Super Mario 64 for the PS1

Videos, screenshots, and current status

  • Multiple YouTube links are shared since the repo has no media.
  • Some footage is clearly emulator-enhanced: higher resolution and filtering make it look “too crisp” compared to what a real PS1 would output.
  • Commenters note it reportedly didn’t run reliably on stock hardware at first (RAM-related crashes), though the author says a tessellation bug was found and fixed and that it should work on real PS1s after upcoming changes.
  • Known issues include a broken pause menu and incomplete tessellation.

PS1 vs N64 graphics and hardware

  • Viewers recognize classic PS1 artifacts: warped textures, triangle clipping, and lack of perspective-correct texturing and depth testing.
  • Some see this as charming, “distinctive PS1 jank”; others are reminded why they preferred N64 visuals.
  • Discussion dives into N64 design trade‑offs: small texture cache, RDRAM’s high latency, overpowered CPU that often idles, anti‑aliasing and blur filters, and the cartridge vs CD decision (with piracy considerations and regional anecdotes where piracy boosted PS1’s success).
  • PS1’s GPU is described as fundamentally 2D, with 3D work done via the CPU and Geometry Transformation Engine (GTE), and no support for perspective‑correct textures or subpixel vertex precision.

Tessellation and rendering techniques

  • The port uses tessellation to mitigate affine texture warping, but 2× tessellation is not enough to fix large polygons, and further preprocessing/splitting is planned.
  • Commenters explain that PS1 hardware constrains vertex coordinates and texture ranges per polygon, making large, flat surfaces especially problematic.
  • There’s technical discussion of PS1 bucket-sorting, GTE ops, and examples like the DOOM port’s “strip-based” hack for perspective correctness.

Other ports, demakes, and experiments

  • People reference recent Dreamcast ports (SM64, Star Fox 64, Mario Kart 64) and an “awesome game decompilations” list.
  • A GBA SM64 recreation written in Rust is highlighted; it uses a custom 3D renderer and dynamic polygon splitting but has very harsh affine warping and low resolution, which some find visually painful.
  • Related projects: GBA Tomb Raider, N64 and PS1 Minecraft‑style clones, and an Atari Falcon voxel Minecraft variant.

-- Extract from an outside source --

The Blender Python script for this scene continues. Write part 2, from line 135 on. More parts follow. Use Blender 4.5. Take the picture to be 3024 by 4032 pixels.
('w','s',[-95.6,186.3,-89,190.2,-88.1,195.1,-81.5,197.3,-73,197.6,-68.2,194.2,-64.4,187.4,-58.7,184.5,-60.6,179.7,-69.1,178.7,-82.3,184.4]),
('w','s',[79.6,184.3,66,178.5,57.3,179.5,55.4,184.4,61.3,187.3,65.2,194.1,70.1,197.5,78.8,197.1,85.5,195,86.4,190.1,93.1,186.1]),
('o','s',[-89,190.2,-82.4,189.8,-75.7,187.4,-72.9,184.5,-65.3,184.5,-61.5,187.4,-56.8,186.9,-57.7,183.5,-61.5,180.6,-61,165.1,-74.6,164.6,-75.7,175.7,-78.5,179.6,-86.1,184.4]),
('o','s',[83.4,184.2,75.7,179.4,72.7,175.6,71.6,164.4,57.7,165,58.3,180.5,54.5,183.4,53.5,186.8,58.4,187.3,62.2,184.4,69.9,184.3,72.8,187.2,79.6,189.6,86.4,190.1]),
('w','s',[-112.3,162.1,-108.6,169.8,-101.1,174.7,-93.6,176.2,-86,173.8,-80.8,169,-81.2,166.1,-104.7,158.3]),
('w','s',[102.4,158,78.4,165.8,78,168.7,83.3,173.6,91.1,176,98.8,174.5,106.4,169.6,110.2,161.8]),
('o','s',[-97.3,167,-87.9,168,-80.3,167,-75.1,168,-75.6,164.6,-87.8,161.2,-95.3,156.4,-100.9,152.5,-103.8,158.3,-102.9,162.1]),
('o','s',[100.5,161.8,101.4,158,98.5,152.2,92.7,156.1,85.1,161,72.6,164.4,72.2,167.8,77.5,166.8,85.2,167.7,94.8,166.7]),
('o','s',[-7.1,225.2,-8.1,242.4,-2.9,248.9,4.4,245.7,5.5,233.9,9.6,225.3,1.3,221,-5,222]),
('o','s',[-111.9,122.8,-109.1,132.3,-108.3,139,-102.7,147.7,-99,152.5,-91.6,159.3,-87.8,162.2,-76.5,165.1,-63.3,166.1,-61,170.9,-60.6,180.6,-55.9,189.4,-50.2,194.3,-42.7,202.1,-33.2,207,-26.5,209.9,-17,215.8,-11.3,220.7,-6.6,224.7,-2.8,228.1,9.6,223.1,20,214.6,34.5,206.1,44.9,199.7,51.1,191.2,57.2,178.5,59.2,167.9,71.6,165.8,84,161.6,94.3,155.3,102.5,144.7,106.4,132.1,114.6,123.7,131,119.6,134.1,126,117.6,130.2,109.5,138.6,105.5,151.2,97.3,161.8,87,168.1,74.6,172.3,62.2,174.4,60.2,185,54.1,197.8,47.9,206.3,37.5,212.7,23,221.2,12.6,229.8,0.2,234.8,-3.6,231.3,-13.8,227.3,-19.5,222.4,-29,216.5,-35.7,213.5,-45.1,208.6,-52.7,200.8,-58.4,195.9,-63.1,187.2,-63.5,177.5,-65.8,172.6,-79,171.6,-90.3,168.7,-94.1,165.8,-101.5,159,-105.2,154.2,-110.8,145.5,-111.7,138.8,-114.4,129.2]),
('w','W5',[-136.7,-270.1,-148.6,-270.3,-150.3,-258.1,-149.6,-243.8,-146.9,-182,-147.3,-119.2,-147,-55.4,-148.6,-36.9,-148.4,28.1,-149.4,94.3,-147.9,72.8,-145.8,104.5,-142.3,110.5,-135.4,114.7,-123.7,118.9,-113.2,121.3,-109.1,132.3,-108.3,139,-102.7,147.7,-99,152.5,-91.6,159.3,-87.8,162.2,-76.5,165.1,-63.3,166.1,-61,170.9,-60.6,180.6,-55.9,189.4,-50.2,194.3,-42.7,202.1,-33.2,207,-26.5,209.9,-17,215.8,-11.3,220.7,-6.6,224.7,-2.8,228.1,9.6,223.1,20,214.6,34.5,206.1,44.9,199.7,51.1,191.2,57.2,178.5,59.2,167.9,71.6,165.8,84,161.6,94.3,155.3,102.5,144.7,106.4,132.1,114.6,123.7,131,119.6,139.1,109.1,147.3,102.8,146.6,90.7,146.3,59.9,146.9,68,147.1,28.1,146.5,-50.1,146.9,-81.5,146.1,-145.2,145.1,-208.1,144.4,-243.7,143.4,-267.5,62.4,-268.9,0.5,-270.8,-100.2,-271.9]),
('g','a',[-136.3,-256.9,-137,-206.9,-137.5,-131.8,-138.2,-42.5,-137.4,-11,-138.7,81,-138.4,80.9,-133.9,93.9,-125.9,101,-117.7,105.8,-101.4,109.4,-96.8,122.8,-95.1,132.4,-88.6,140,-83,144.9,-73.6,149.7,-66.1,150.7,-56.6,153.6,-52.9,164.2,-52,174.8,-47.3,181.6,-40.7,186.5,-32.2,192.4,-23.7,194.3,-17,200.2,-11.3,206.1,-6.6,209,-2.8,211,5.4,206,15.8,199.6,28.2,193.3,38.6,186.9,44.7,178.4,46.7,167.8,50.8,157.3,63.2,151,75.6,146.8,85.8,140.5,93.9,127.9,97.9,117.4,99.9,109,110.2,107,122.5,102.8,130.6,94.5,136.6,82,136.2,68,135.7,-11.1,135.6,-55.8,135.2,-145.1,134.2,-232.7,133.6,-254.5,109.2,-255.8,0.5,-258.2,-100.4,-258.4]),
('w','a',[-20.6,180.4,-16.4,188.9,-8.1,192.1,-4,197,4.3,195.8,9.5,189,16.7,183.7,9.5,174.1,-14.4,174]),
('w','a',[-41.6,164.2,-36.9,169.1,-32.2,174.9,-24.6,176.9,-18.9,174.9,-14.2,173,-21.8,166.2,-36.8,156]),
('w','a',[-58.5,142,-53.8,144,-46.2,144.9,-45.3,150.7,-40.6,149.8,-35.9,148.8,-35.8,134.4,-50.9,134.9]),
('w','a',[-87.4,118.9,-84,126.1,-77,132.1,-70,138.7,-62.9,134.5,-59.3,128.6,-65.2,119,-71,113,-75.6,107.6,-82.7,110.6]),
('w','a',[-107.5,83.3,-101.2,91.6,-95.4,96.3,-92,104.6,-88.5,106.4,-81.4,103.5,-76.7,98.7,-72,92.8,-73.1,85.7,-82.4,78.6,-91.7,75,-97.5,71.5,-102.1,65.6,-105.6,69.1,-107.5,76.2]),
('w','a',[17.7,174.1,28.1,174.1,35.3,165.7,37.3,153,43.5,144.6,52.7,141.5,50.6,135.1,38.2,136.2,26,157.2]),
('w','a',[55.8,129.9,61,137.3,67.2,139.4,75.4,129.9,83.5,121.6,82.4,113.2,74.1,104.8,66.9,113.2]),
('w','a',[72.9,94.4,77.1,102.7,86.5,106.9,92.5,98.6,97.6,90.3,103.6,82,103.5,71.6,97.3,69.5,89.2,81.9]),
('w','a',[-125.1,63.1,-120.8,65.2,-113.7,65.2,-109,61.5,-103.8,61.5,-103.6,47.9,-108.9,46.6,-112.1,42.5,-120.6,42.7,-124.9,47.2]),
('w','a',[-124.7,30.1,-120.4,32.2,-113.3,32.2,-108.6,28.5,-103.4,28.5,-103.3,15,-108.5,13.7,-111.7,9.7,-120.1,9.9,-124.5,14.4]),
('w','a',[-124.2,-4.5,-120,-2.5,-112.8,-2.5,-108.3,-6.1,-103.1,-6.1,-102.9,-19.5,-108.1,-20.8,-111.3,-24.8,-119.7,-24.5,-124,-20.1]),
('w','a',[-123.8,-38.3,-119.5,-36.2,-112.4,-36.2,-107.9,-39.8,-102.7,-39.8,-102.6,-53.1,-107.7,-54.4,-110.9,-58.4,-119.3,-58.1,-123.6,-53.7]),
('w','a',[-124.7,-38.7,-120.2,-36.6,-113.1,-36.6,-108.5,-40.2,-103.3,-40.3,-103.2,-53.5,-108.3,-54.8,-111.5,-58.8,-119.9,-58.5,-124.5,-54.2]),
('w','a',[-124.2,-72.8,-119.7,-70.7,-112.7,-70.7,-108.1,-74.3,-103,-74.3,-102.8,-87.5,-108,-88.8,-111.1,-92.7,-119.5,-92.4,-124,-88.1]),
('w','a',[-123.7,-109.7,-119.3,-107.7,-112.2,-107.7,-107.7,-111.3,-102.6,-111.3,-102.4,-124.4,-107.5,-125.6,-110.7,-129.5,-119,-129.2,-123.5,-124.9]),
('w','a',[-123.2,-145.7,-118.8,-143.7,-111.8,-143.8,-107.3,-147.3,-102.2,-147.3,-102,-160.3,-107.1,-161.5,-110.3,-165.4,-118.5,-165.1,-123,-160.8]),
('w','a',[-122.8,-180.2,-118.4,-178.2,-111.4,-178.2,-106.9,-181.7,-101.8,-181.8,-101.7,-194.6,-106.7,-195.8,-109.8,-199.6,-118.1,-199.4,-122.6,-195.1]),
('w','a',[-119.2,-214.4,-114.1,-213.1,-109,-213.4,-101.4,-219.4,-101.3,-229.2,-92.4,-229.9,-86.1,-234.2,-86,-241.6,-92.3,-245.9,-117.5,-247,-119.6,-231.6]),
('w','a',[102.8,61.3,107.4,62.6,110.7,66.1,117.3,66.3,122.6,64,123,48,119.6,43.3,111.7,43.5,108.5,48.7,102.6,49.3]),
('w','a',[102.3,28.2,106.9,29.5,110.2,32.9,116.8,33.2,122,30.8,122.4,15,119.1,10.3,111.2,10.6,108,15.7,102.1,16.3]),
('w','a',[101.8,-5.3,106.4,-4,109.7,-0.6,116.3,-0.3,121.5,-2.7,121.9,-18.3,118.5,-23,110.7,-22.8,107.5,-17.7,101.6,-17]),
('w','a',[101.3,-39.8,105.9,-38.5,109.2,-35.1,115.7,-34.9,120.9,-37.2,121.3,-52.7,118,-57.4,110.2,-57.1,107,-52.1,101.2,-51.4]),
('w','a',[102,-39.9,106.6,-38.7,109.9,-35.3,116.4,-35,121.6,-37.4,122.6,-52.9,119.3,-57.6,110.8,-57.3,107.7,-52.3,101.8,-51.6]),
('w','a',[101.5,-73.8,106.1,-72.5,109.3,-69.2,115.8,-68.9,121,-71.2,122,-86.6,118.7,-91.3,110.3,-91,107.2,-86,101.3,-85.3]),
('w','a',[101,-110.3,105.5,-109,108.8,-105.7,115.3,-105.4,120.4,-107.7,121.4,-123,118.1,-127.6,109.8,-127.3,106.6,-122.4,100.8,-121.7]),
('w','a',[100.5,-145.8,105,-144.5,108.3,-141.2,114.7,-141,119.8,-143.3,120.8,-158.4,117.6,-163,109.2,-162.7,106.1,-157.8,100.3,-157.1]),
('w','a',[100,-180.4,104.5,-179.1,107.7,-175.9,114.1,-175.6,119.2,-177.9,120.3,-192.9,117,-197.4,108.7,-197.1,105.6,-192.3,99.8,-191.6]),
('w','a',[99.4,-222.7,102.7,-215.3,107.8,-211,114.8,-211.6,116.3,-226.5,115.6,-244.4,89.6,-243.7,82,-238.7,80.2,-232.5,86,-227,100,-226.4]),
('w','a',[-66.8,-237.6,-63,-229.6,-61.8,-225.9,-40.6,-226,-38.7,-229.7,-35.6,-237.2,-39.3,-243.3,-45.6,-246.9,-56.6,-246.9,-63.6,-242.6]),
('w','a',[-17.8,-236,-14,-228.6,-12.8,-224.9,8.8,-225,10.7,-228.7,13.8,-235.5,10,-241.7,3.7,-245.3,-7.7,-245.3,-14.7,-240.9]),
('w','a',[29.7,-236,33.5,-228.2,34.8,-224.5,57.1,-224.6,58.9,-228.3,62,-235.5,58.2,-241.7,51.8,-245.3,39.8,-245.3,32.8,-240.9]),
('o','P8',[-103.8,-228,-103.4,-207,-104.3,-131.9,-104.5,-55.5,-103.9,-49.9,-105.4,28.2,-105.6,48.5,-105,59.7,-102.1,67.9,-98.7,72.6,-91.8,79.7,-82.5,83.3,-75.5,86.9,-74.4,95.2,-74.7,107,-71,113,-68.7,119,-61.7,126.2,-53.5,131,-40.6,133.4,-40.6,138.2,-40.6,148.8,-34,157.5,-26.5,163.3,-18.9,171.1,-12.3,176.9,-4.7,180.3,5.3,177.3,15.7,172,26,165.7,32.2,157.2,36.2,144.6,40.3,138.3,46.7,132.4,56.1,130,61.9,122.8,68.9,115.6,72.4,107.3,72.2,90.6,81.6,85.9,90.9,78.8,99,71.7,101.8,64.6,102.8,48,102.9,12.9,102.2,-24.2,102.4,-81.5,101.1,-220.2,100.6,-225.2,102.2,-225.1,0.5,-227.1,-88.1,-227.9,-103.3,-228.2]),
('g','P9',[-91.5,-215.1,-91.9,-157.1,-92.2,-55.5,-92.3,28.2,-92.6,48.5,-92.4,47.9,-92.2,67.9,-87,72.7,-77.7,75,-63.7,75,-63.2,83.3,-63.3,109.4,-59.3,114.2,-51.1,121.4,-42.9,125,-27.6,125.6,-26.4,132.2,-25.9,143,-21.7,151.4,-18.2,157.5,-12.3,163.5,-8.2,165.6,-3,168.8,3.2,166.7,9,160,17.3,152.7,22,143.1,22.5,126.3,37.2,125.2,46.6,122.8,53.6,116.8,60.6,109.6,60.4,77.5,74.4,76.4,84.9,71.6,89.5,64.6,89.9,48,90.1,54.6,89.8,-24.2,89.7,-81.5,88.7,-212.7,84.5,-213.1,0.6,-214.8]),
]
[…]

Decompilation boom and tooling

  • A question about the recent surge in ports leads to mention of:
    • Shared tooling like decomp.me that supports byte-for-byte matching.
    • Growing decomp communities and “porting layers” that mimic console SDKs.
    • Trade‑offs: matching original binaries often requires ugly compiler‑artifact hacks; some argue effort would be better spent on cleaner, non-matching reimplementations.
  • Others simply note that more people are using tools like Ghidra; “AI” is mentioned jokingly but not substantiated.

Nostalgia, aesthetics, and media culture

  • Several commenters express amazement that SM64 runs on PS1 at all and see it as a vivid comparison of mid‑90s console design.
  • There’s reflection on CRT smoothing, smaller screens, and how PS1’s visual flaws have become part of a sought‑after “retro look,” though not everyone shares that nostalgia.
  • One subthread criticizes modern YouTube presentation styles as overacted and aimed at teens; others defend specific creators as just being themselves with on‑camera energy.